> **Exercise requirements**: Restate exactly the lines that run from the start of the records below to the line containing "[.011, .009, .006]), M_('mint', (.62, .72, .50)), t)", counting both ends, and nothing else; pictures stay out.

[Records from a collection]
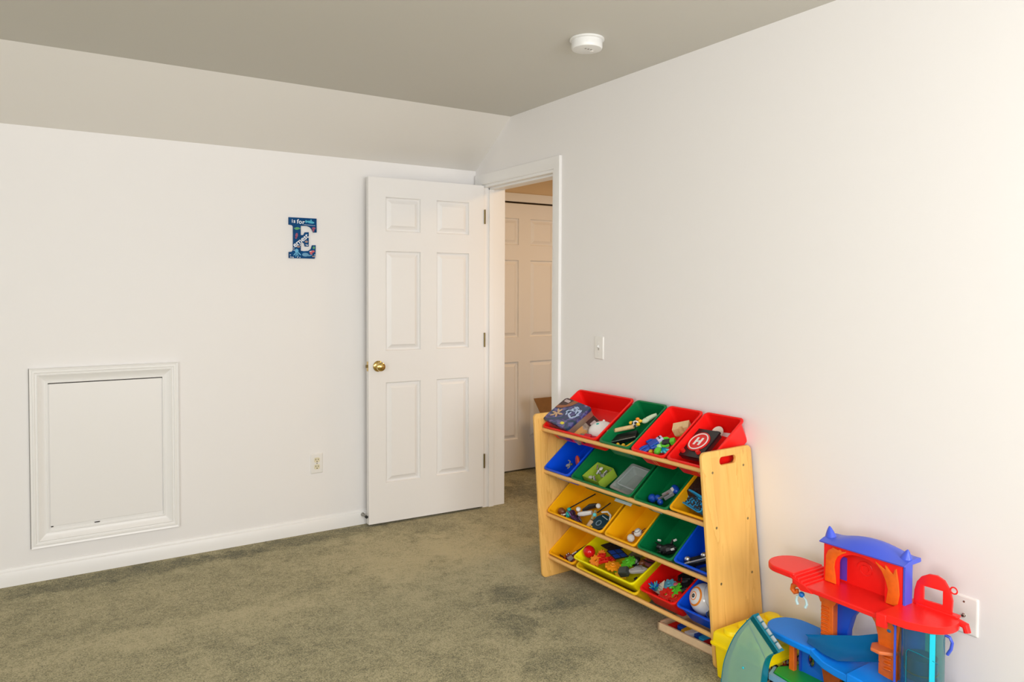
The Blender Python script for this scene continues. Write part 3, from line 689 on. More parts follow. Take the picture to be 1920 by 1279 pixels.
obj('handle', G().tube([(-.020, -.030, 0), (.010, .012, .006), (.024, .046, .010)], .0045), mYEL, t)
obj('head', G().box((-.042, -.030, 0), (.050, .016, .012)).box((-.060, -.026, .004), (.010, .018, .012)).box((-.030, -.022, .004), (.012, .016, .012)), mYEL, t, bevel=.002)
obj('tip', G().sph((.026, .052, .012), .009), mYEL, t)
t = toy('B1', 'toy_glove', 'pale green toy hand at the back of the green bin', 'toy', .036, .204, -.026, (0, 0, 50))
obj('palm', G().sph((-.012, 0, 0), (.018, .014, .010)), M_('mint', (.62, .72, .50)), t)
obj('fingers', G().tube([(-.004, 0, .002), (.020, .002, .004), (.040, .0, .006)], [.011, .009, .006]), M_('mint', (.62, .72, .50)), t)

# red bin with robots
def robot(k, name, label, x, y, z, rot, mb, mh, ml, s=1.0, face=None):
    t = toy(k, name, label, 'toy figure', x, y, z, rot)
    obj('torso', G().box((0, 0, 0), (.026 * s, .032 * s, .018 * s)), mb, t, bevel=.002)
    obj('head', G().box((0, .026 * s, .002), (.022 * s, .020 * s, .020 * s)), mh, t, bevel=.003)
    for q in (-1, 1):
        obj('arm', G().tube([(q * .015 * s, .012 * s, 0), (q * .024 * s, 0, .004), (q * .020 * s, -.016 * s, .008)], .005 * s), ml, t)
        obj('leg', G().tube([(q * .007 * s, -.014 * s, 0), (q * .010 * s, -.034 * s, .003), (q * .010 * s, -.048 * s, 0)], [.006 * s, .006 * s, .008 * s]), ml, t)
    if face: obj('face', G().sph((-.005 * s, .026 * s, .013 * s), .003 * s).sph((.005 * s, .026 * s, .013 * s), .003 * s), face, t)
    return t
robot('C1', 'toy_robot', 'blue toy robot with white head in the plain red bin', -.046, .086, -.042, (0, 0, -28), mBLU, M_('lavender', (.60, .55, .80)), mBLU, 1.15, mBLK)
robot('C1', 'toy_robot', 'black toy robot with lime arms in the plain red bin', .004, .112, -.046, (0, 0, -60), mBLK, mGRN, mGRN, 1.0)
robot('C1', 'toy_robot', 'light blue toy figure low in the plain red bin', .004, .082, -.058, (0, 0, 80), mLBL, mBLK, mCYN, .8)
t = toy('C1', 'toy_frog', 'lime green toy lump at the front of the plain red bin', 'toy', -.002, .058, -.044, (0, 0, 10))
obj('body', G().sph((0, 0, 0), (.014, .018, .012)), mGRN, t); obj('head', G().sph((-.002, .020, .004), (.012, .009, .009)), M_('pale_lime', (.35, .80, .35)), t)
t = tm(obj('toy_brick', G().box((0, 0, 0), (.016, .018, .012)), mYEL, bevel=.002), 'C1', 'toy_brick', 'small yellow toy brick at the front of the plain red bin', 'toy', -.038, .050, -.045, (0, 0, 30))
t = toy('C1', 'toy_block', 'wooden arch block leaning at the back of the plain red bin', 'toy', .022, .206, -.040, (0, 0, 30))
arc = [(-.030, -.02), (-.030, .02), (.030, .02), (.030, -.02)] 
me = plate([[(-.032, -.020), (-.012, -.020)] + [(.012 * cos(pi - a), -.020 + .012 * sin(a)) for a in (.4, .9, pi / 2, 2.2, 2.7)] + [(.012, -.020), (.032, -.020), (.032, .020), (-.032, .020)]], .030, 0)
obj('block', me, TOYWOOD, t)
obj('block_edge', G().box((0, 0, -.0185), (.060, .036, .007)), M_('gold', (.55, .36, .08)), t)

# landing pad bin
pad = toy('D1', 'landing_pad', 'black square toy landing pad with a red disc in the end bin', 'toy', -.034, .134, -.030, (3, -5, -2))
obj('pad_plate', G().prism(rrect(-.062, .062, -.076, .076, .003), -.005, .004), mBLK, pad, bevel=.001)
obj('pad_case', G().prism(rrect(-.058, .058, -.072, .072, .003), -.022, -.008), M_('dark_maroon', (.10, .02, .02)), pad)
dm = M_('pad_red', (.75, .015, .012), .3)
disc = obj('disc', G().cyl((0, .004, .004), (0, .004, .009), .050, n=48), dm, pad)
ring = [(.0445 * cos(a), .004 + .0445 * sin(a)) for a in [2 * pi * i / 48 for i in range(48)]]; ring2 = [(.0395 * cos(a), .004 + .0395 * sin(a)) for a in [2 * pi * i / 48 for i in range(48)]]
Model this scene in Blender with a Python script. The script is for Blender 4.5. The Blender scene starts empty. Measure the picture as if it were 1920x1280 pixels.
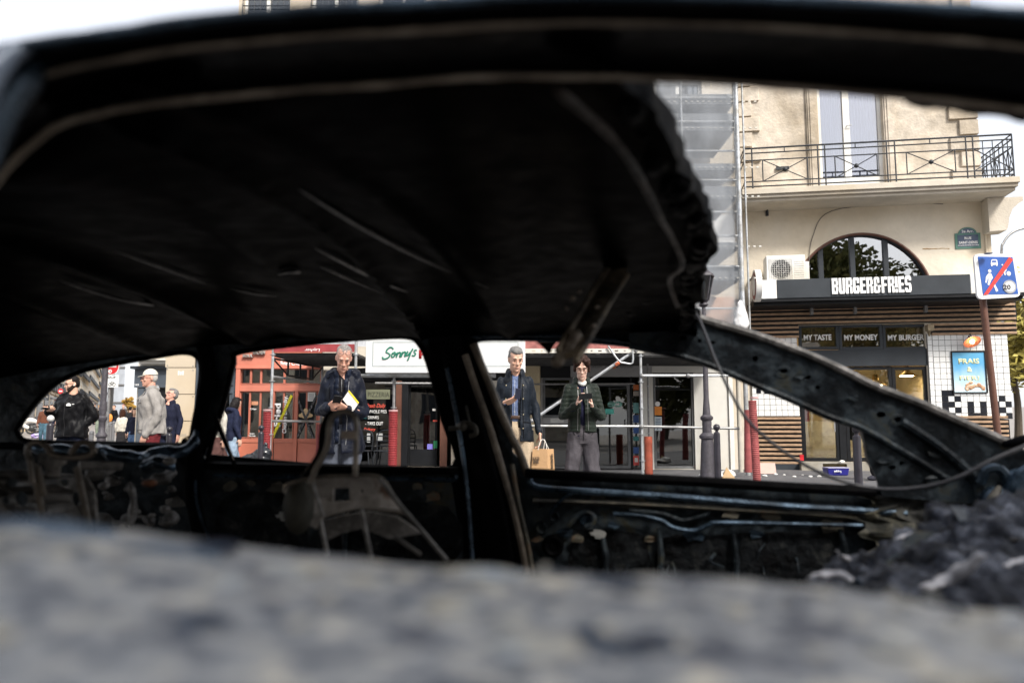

> **Solution for this exercise**:
The Blender Python script for this scene continues. Write part 3, from line 689 on. More parts follow. Take the picture to be 1920 by 1279 pixels.
obj('handle', G().tube([(-.020, -.030, 0), (.010, .012, .006), (.024, .046, .010)], .0045), mYEL, t)
obj('head', G().box((-.042, -.030, 0), (.050, .016, .012)).box((-.060, -.026, .004), (.010, .018, .012)).box((-.030, -.022, .004), (.012, .016, .012)), mYEL, t, bevel=.002)
obj('tip', G().sph((.026, .052, .012), .009), mYEL, t)
t = toy('B1', 'toy_glove', 'pale green toy hand at the back of the green bin', 'toy', .036, .204, -.026, (0, 0, 50))
obj('palm', G().sph((-.012, 0, 0), (.018, .014, .010)), M_('mint', (.62, .72, .50)), t)
obj('fingers', G().tube([(-.004, 0, .002), (.020, .002, .004), (.040, .0, .006)], [.011, .009, .006]), M_('mint', (.62, .72, .50)), t)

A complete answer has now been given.